--- Goal ---
Reproduce the data that follows in its entirety, character for character.
● ● ● ●
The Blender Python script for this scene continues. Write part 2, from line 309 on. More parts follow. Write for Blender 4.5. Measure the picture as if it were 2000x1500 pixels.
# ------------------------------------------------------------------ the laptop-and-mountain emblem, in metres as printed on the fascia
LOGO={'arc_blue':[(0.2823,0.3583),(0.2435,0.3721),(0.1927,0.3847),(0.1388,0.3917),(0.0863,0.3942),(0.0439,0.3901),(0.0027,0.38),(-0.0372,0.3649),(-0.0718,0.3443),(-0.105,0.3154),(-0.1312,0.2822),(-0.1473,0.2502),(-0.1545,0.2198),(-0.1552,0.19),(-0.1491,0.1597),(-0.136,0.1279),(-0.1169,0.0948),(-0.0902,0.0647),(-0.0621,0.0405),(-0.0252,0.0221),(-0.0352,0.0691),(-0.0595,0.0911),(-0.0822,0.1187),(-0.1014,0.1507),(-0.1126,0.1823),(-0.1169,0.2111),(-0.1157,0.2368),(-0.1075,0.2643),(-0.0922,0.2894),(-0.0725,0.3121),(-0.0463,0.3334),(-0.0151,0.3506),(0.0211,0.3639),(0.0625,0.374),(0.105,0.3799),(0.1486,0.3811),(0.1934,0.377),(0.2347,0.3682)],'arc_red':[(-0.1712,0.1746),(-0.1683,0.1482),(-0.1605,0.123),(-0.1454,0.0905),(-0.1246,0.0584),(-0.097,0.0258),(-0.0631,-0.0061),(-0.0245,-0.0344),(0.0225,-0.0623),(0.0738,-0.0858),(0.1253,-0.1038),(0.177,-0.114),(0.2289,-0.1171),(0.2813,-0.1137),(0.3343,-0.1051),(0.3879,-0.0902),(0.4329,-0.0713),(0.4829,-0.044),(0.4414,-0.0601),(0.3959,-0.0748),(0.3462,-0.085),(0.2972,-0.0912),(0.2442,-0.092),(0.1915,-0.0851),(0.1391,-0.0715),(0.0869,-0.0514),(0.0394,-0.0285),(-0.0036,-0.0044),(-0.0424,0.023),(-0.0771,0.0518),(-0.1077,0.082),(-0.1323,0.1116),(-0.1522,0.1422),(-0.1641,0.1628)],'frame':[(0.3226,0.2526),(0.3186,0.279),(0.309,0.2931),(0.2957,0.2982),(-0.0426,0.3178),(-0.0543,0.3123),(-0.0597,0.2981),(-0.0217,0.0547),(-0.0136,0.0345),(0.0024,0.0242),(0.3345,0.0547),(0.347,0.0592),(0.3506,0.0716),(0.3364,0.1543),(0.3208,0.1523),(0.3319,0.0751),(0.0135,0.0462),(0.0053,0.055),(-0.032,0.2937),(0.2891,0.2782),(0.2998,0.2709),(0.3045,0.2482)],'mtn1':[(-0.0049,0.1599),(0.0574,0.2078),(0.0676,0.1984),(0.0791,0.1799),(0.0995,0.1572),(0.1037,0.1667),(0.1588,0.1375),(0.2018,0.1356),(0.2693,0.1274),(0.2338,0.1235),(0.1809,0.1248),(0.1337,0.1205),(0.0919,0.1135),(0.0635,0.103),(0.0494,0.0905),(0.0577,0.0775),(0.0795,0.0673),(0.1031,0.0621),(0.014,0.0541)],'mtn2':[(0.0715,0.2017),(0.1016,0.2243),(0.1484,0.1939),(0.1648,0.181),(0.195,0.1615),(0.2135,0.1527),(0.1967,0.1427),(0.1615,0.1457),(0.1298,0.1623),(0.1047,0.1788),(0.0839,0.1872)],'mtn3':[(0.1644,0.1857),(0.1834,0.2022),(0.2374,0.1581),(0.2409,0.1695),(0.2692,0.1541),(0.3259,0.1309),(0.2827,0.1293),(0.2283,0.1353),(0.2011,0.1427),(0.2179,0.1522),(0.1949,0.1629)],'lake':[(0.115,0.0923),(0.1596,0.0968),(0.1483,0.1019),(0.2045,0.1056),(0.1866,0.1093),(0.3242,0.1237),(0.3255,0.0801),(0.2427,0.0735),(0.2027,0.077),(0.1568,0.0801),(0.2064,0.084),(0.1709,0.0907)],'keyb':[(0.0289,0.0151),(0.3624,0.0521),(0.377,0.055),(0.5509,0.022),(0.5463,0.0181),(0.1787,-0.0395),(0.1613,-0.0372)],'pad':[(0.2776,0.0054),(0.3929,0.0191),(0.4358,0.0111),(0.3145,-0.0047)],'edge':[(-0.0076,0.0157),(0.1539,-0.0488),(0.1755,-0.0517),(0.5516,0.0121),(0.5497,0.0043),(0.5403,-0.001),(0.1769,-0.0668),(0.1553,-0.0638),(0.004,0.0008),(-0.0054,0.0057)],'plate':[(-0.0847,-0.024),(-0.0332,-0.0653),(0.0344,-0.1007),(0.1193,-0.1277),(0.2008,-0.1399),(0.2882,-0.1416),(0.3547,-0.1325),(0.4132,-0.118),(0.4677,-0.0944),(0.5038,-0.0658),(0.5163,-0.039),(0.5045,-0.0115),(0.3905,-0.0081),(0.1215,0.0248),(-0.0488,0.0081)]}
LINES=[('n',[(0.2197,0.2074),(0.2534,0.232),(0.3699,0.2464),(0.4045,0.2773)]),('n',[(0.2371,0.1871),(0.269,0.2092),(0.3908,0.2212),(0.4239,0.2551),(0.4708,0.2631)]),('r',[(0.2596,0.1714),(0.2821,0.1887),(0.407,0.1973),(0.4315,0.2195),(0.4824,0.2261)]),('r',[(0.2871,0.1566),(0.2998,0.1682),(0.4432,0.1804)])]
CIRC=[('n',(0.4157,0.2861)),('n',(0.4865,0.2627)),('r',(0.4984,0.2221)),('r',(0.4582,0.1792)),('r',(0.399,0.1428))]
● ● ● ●
--- Correct answer ---
The Blender Python script for this scene continues. Write part 2, from line 309 on. More parts follow. Write for Blender 4.5. Measure the picture as if it were 2000x1500 pixels.
# ------------------------------------------------------------------ the laptop-and-mountain emblem, in metres as printed on the fascia
LOGO={'arc_blue':[(0.2823,0.3583),(0.2435,0.3721),(0.1927,0.3847),(0.1388,0.3917),(0.0863,0.3942),(0.0439,0.3901),(0.0027,0.38),(-0.0372,0.3649),(-0.0718,0.3443),(-0.105,0.3154),(-0.1312,0.2822),(-0.1473,0.2502),(-0.1545,0.2198),(-0.1552,0.19),(-0.1491,0.1597),(-0.136,0.1279),(-0.1169,0.0948),(-0.0902,0.0647),(-0.0621,0.0405),(-0.0252,0.0221),(-0.0352,0.0691),(-0.0595,0.0911),(-0.0822,0.1187),(-0.1014,0.1507),(-0.1126,0.1823),(-0.1169,0.2111),(-0.1157,0.2368),(-0.1075,0.2643),(-0.0922,0.2894),(-0.0725,0.3121),(-0.0463,0.3334),(-0.0151,0.3506),(0.0211,0.3639),(0.0625,0.374),(0.105,0.3799),(0.1486,0.3811),(0.1934,0.377),(0.2347,0.3682)],'arc_red':[(-0.1712,0.1746),(-0.1683,0.1482),(-0.1605,0.123),(-0.1454,0.0905),(-0.1246,0.0584),(-0.097,0.0258),(-0.0631,-0.0061),(-0.0245,-0.0344),(0.0225,-0.0623),(0.0738,-0.0858),(0.1253,-0.1038),(0.177,-0.114),(0.2289,-0.1171),(0.2813,-0.1137),(0.3343,-0.1051),(0.3879,-0.0902),(0.4329,-0.0713),(0.4829,-0.044),(0.4414,-0.0601),(0.3959,-0.0748),(0.3462,-0.085),(0.2972,-0.0912),(0.2442,-0.092),(0.1915,-0.0851),(0.1391,-0.0715),(0.0869,-0.0514),(0.0394,-0.0285),(-0.0036,-0.0044),(-0.0424,0.023),(-0.0771,0.0518),(-0.1077,0.082),(-0.1323,0.1116),(-0.1522,0.1422),(-0.1641,0.1628)],'frame':[(0.3226,0.2526),(0.3186,0.279),(0.309,0.2931),(0.2957,0.2982),(-0.0426,0.3178),(-0.0543,0.3123),(-0.0597,0.2981),(-0.0217,0.0547),(-0.0136,0.0345),(0.0024,0.0242),(0.3345,0.0547),(0.347,0.0592),(0.3506,0.0716),(0.3364,0.1543),(0.3208,0.1523),(0.3319,0.0751),(0.0135,0.0462),(0.0053,0.055),(-0.032,0.2937),(0.2891,0.2782),(0.2998,0.2709),(0.3045,0.2482)],'mtn1':[(-0.0049,0.1599),(0.0574,0.2078),(0.0676,0.1984),(0.0791,0.1799),(0.0995,0.1572),(0.1037,0.1667),(0.1588,0.1375),(0.2018,0.1356),(0.2693,0.1274),(0.2338,0.1235),(0.1809,0.1248),(0.1337,0.1205),(0.0919,0.1135),(0.0635,0.103),(0.0494,0.0905),(0.0577,0.0775),(0.0795,0.0673),(0.1031,0.0621),(0.014,0.0541)],'mtn2':[(0.0715,0.2017),(0.1016,0.2243),(0.1484,0.1939),(0.1648,0.181),(0.195,0.1615),(0.2135,0.1527),(0.1967,0.1427),(0.1615,0.1457),(0.1298,0.1623),(0.1047,0.1788),(0.0839,0.1872)],'mtn3':[(0.1644,0.1857),(0.1834,0.2022),(0.2374,0.1581),(0.2409,0.1695),(0.2692,0.1541),(0.3259,0.1309),(0.2827,0.1293),(0.2283,0.1353),(0.2011,0.1427),(0.2179,0.1522),(0.1949,0.1629)],'lake':[(0.115,0.0923),(0.1596,0.0968),(0.1483,0.1019),(0.2045,0.1056),(0.1866,0.1093),(0.3242,0.1237),(0.3255,0.0801),(0.2427,0.0735),(0.2027,0.077),(0.1568,0.0801),(0.2064,0.084),(0.1709,0.0907)],'keyb':[(0.0289,0.0151),(0.3624,0.0521),(0.377,0.055),(0.5509,0.022),(0.5463,0.0181),(0.1787,-0.0395),(0.1613,-0.0372)],'pad':[(0.2776,0.0054),(0.3929,0.0191),(0.4358,0.0111),(0.3145,-0.0047)],'edge':[(-0.0076,0.0157),(0.1539,-0.0488),(0.1755,-0.0517),(0.5516,0.0121),(0.5497,0.0043),(0.5403,-0.001),(0.1769,-0.0668),(0.1553,-0.0638),(0.004,0.0008),(-0.0054,0.0057)],'plate':[(-0.0847,-0.024),(-0.0332,-0.0653),(0.0344,-0.1007),(0.1193,-0.1277),(0.2008,-0.1399),(0.2882,-0.1416),(0.3547,-0.1325),(0.4132,-0.118),(0.4677,-0.0944),(0.5038,-0.0658),(0.5163,-0.039),(0.5045,-0.0115),(0.3905,-0.0081),(0.1215,0.0248),(-0.0488,0.0081)]}
LINES=[('n',[(0.2197,0.2074),(0.2534,0.232),(0.3699,0.2464),(0.4045,0.2773)]),('n',[(0.2371,0.1871),(0.269,0.2092),(0.3908,0.2212),(0.4239,0.2551),(0.4708,0.2631)]),('r',[(0.2596,0.1714),(0.2821,0.1887),(0.407,0.1973),(0.4315,0.2195),(0.4824,0.2261)]),('r',[(0.2871,0.1566),(0.2998,0.1682),(0.4432,0.1804)])]
CIRC=[('n',(0.4157,0.2861)),('n',(0.4865,0.2627)),('r',(0.4984,0.2221)),('r',(0.4582,0.1792)),('r',(0.399,0.1428))]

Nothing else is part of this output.